• _Challenge_
Repeat everything from the first line of the listing below through the line that contains "return np.clip(a *", exactly. Leave out pictures.
▽
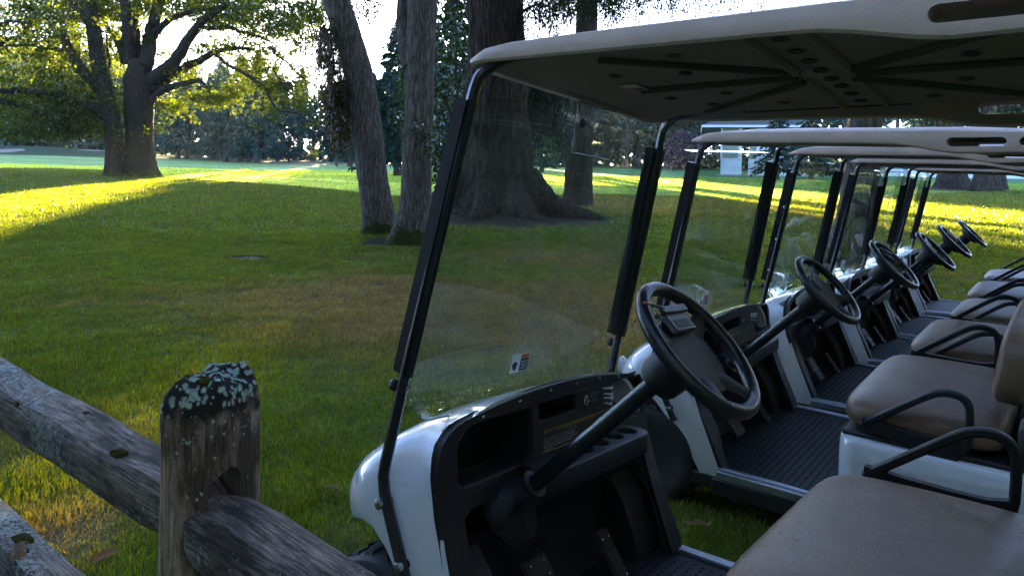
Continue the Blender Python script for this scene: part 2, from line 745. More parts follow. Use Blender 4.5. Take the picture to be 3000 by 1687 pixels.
def fair_mask(x, y):
    d, s = ds(x, y)
    b = s / np.maximum(d, .1)
    e = np.interp(b, _eb, _ed)
    n = fbm(x * .5, y * .5, 3)
    return smooth(-.6, .6, d - e * (1 + .05 * (n - .5))) * (d > 5) * (1 - smooth(95, 104, d))


def dry_mask(x, y):
    n = fbm(x * .8 + 5, y * .8, 11, 5)
    n2 = fbm(x * 3.1, y * 3.1, 13, 4)
    a = blob(x, y, 1330, 800, 2.0, 1.6) * 1.15 + blob(x, y, 960, 760, 1.8, 1.4) * .75 + blob(x, y, 1650, 800, 1.3, .8) \
        + blob(x, y, 700, 760, 1.4, 1.6) * .5 + blob(x, y, 1440, 660, 2.2, 1.2) * .5 + blob(x, y, 120, 1350, .35, .3) * .8 \
        + blob(x, y, 30, 1100, .5, .5) * .7 + blob(x, y, 1760, 520, 6, 3) * .5 + blob(x, y, 1500, 515, 4, 3) * .5
    return np.clip(a * 1.25 * (.35 + 1.3 * n) + .55 * smooth(.55, .75, n) * smooth(.3, .6, n2) - .12, 0, 1)


def mulch_mask(x, y):
    n = fbm(x * 2.2, y * 2.2, 21, 4)
    a = blob(x, y, 1230, 552, 1.5, 2.6) * 1.3 + blob(x, y, 1440, 550, .9, .9) + blob(x, y, 1000, 612, .55, .9) \
        + blob(x, y, 620, 650, .35, .5) * .9 + blob(x, y, 940, 520, .8, .8) * .6 + blob(x, y, 2090, 665, .8, .6) + blob(x, y, 2395, 478, 4, 3) + blob(x, y, 320, 450, 1.6, 2.6) * .7
    return smooth(.42, .75, a * (.5 + n))


def lawn_tone(x, y):
    n = fbm(x * .9, y * .9, 31, 4)[:, None]
    n2 = fbm(x * 5, y * 5, 37, 3)[:, None]
    g = np.array((.044, .092, .007)) * (1 - n) + np.array((.074, .132, .012)) * n
    g = g * (.70 + .6 * n2)
    d, s = ds(x, y)
    f = fair_mask(x, y)[:, None]
    # mown bands, pale with dew
    st = (.5 + .5 * np.sin((s * .82 - d * .57) * .9)) * .35 + (.5 + .5 * np.sin((s * .2 + d * .98) * .42)) * .35 + .3 * n[:, 0]
    track = smooth(.90, .99, np.sin((s * .35 + d * .94) * .55 + 2.2 * n[:, 0]))
    mint = np.array((.24, .43, .085)) * (1 - st[:, None]) + np.array((.42, .61, .18)) * st[:, None]
    mint = mint + np.array((.17, .20, .15)) * track[:, None]
    right = smooth(-.05, .25, s / np.maximum(d, .1))[:, None]
    mint = mint * (1 - right) + right * (np.array((.10, .24, .06)) * (.7 + .6 * st[:, None]))
    g = g * (1 - f) + mint * f
    dr = dry_mask(x, y)[:, None]
    g = g * (1 - dr) + np.array((.118, .118, .080)) * (.7 + .6 * n2) * dr
    fd = (blob(x, y, 740, 412, 9, 9) + .8 * blob(x, y, 620, 405, 8, 9) + .5 * blob(x, y, 1000, 395, 12, 10))[:, None]
    fd = np.clip(fd, 0, 1) * .85
    g = g * (1 - fd) + np.array((.22, .15, .09)) * fd
    far = smooth(98, 112, d)[:, None]
    g = g * (1 - far) + np.array((.06, .085, .035)) * far
    mu = mulch_mask(x, y)[:, None]
    g = g * (1 - mu) + np.array((.042, .030, .022)) * (.6 + .8 * n2) * mu
    return np.concatenate([np.clip(g, .004, 1), np.ones((len(x), 1))], 1)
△
• _Written solution_
Continue the Blender Python script for this scene: part 2, from line 745. More parts follow. Use Blender 4.5. Take the picture to be 3000 by 1687 pixels.
def fair_mask(x, y):
    d, s = ds(x, y)
    b = s / np.maximum(d, .1)
    e = np.interp(b, _eb, _ed)
    n = fbm(x * .5, y * .5, 3)
    return smooth(-.6, .6, d - e * (1 + .05 * (n - .5))) * (d > 5) * (1 - smooth(95, 104, d))


def dry_mask(x, y):
    n = fbm(x * .8 + 5, y * .8, 11, 5)
    n2 = fbm(x * 3.1, y * 3.1, 13, 4)
    a = blob(x, y, 1330, 800, 2.0, 1.6) * 1.15 + blob(x, y, 960, 760, 1.8, 1.4) * .75 + blob(x, y, 1650, 800, 1.3, .8) \
        + blob(x, y, 700, 760, 1.4, 1.6) * .5 + blob(x, y, 1440, 660, 2.2, 1.2) * .5 + blob(x, y, 120, 1350, .35, .3) * .8 \
        + blob(x, y, 30, 1100, .5, .5) * .7 + blob(x, y, 1760, 520, 6, 3) * .5 + blob(x, y, 1500, 515, 4, 3) * .5
    return np.clip(a * 1.25 * (.35 + 1.3 * n) + .55 * smooth(.55, .75, n) * smooth(.3, .6, n2) - .12, 0, 1)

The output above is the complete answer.